Answer with a single number: how many lines in the listing below include "Blender"?

**Data records:**
┌──

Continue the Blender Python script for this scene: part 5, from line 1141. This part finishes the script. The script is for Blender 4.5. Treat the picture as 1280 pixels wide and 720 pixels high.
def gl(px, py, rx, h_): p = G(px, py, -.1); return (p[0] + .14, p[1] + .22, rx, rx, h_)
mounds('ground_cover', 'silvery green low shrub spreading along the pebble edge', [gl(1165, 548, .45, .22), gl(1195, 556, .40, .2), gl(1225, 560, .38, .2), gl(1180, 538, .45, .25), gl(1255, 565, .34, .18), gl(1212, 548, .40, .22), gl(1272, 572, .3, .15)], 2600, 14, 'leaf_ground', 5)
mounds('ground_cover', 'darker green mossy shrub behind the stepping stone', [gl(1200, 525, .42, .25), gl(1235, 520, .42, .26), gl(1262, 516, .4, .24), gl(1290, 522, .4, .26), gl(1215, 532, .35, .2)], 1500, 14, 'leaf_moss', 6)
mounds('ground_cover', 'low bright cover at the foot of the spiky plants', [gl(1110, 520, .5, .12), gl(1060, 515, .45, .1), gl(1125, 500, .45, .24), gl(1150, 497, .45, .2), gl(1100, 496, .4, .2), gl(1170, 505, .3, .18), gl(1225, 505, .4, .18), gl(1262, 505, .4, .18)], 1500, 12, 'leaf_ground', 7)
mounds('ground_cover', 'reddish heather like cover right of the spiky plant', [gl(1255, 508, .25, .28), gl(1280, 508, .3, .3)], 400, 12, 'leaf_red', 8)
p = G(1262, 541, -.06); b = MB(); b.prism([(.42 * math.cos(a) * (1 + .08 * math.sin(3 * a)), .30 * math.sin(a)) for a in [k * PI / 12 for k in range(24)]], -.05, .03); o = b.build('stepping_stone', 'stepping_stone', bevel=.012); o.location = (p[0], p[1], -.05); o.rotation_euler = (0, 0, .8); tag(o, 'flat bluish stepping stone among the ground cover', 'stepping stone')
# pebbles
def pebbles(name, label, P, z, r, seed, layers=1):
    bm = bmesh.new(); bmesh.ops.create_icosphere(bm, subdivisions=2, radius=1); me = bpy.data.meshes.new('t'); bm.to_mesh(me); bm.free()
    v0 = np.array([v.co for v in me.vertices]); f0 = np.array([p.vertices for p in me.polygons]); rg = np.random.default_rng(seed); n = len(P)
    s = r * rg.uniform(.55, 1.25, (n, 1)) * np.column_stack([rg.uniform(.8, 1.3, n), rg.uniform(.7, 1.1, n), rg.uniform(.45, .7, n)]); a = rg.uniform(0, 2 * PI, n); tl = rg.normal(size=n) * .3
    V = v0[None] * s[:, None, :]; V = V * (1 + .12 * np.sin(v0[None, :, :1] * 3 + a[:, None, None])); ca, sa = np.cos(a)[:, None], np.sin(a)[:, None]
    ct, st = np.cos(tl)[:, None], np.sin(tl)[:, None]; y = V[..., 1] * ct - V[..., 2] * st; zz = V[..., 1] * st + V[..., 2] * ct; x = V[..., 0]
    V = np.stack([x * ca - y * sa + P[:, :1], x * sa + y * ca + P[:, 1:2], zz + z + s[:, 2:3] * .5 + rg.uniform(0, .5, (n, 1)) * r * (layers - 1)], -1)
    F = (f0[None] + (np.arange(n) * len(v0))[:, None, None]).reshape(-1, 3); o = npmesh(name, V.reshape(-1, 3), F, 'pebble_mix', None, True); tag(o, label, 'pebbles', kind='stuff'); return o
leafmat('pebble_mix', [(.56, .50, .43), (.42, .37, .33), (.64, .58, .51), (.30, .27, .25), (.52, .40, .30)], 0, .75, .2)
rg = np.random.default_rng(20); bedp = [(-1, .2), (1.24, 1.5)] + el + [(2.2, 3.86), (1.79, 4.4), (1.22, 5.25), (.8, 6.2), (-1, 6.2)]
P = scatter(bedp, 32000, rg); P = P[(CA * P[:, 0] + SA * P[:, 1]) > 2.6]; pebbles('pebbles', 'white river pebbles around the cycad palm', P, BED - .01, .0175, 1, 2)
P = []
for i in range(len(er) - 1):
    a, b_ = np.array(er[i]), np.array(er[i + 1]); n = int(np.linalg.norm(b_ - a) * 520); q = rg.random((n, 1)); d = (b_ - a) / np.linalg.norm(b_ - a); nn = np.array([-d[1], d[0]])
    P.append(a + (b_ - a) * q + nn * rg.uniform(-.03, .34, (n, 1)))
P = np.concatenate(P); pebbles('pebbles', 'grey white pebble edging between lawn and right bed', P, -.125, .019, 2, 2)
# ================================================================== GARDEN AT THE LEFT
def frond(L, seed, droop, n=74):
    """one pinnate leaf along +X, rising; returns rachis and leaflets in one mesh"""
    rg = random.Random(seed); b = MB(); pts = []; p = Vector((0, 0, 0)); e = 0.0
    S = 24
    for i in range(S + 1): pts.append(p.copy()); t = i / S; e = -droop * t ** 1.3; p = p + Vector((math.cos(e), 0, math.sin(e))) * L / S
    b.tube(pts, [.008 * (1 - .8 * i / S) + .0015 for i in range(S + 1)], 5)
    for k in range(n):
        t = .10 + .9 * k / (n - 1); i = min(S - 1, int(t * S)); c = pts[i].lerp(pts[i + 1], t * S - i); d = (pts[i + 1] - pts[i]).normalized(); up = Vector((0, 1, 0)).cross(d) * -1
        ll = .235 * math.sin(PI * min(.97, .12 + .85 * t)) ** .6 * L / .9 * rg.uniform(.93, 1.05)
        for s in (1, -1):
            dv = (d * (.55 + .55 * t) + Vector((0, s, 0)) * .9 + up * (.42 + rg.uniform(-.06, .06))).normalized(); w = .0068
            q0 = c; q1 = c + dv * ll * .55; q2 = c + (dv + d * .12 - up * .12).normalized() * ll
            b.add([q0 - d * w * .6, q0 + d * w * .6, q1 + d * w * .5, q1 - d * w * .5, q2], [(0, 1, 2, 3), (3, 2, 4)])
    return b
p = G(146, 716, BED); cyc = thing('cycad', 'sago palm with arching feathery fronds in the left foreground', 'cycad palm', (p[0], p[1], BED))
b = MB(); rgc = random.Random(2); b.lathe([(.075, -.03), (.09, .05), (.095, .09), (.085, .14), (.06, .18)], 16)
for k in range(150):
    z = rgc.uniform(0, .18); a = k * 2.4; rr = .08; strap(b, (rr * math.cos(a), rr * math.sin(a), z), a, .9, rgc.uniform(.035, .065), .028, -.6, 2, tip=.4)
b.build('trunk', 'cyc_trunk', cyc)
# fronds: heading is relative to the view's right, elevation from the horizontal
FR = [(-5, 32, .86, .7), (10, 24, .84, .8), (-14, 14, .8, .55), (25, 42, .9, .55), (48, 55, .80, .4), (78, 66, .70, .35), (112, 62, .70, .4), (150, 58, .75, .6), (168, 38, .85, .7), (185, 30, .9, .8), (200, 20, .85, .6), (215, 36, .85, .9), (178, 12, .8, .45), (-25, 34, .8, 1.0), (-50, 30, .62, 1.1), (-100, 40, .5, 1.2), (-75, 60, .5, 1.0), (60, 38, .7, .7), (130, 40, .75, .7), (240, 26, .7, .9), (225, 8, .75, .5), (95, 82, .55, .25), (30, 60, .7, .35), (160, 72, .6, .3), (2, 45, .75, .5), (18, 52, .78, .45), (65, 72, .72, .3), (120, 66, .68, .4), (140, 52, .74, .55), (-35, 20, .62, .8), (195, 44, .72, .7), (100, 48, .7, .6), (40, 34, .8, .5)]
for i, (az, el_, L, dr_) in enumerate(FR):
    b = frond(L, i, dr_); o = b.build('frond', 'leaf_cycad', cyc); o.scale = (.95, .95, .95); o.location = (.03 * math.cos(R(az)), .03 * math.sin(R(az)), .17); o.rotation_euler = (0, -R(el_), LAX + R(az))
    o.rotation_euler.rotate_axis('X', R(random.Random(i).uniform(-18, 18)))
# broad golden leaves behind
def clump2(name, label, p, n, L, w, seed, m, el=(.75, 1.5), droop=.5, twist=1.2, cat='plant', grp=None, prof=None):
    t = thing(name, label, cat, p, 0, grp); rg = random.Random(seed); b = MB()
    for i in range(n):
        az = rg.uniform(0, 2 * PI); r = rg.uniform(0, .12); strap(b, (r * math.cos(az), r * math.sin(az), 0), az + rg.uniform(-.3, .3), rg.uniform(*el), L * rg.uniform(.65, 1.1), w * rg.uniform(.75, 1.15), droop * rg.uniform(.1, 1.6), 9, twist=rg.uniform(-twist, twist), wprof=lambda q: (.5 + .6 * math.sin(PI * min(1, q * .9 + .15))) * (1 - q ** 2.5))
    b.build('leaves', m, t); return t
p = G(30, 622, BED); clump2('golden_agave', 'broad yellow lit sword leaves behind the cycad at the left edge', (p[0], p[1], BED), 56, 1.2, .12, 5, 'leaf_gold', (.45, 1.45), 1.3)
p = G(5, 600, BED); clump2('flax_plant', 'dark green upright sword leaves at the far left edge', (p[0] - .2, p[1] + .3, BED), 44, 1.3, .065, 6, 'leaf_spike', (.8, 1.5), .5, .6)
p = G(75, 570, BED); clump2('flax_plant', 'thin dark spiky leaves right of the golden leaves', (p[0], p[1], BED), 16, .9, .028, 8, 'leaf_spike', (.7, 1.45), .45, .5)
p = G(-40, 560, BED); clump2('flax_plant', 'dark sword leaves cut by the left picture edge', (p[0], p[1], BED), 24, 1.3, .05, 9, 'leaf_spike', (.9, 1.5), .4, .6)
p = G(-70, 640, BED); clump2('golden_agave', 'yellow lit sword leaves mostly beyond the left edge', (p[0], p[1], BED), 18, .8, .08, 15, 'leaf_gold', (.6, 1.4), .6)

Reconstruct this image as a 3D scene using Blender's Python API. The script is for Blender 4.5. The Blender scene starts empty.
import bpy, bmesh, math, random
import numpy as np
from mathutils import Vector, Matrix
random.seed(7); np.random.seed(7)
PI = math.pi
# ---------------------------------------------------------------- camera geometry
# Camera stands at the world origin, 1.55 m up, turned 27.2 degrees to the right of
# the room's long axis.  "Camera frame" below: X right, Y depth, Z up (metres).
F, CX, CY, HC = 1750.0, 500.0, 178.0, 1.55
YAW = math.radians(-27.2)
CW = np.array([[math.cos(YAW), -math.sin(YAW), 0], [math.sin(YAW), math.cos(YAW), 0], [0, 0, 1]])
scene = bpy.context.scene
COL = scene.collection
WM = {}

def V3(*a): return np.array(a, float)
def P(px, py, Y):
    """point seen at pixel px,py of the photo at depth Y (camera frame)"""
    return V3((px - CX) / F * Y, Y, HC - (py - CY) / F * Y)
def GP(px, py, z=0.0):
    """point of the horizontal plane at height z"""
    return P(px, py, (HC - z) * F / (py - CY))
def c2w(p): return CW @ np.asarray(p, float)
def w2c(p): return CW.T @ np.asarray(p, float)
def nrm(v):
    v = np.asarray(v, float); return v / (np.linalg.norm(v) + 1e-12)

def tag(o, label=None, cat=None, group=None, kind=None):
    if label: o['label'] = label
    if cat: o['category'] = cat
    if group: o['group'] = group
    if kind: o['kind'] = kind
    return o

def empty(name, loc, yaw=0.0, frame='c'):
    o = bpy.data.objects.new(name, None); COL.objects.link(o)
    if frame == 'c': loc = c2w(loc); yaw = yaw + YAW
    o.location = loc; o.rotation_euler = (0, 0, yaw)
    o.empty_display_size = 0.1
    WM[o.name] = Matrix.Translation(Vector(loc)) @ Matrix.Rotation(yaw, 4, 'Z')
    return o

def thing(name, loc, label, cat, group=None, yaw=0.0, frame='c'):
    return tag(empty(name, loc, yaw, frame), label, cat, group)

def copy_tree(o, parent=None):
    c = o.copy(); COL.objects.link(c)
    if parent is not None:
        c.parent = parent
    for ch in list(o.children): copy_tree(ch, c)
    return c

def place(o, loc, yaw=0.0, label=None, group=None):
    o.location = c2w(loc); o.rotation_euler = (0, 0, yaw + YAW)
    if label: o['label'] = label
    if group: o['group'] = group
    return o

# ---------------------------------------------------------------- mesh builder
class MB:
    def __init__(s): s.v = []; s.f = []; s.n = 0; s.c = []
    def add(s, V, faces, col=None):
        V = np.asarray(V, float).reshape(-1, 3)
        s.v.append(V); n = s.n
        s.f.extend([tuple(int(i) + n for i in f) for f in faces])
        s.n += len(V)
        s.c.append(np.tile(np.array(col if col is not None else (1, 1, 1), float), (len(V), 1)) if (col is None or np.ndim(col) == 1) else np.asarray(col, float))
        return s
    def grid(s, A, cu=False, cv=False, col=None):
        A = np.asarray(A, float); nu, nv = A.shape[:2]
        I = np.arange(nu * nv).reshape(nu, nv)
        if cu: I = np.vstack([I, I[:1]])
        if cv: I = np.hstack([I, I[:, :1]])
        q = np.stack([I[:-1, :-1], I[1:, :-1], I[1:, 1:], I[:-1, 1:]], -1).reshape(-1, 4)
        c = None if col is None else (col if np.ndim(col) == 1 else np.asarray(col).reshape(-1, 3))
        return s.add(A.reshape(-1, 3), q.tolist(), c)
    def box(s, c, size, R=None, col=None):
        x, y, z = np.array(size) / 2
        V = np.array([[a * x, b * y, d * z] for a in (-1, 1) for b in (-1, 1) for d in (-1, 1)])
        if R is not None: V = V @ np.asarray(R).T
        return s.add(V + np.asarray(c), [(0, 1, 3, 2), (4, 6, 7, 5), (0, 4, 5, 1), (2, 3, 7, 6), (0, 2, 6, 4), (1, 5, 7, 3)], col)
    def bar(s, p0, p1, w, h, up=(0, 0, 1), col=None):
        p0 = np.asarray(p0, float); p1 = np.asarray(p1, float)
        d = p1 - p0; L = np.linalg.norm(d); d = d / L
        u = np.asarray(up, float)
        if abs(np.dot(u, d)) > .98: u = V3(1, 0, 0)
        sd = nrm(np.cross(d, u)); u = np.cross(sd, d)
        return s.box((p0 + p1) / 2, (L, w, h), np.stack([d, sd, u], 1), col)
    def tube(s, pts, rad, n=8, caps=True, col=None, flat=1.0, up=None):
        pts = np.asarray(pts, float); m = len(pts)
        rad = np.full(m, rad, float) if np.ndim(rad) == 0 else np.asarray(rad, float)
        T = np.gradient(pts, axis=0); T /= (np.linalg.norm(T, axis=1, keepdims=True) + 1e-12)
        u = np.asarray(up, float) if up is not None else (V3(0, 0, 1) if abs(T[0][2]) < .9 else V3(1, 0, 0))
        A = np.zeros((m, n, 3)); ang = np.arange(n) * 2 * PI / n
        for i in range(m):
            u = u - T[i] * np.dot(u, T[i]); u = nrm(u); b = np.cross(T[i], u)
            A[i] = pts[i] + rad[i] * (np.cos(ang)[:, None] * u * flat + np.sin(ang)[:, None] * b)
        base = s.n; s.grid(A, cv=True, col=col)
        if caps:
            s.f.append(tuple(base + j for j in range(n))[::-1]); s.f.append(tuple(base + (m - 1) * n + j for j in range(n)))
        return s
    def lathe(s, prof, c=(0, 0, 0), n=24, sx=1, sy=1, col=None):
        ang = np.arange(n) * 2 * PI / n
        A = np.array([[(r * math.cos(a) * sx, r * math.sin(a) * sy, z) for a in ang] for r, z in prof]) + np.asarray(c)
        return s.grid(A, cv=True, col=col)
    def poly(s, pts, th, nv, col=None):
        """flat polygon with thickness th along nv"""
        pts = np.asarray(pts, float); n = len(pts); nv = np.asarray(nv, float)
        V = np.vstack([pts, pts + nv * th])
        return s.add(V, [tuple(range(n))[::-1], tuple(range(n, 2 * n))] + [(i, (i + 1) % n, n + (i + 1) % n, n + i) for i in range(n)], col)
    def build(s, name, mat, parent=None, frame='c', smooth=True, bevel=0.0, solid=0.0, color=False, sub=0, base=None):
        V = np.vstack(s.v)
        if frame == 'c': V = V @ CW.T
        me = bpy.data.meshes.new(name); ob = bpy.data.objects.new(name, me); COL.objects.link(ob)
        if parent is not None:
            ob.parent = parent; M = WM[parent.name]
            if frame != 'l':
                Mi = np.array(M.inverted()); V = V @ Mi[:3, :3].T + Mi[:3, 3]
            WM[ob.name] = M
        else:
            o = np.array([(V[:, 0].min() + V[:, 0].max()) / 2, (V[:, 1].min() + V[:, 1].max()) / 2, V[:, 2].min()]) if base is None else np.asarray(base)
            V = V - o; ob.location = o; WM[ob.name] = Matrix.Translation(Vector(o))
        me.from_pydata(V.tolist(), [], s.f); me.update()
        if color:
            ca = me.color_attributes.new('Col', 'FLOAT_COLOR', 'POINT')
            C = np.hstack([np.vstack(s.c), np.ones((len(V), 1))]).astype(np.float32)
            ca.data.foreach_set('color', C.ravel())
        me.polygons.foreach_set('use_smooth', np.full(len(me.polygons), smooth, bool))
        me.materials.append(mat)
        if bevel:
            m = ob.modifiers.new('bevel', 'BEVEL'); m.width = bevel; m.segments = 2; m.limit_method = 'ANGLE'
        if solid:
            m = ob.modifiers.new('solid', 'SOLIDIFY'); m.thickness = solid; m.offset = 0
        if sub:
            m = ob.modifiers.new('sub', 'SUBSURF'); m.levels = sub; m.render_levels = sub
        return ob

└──

**Answer to this task:** 2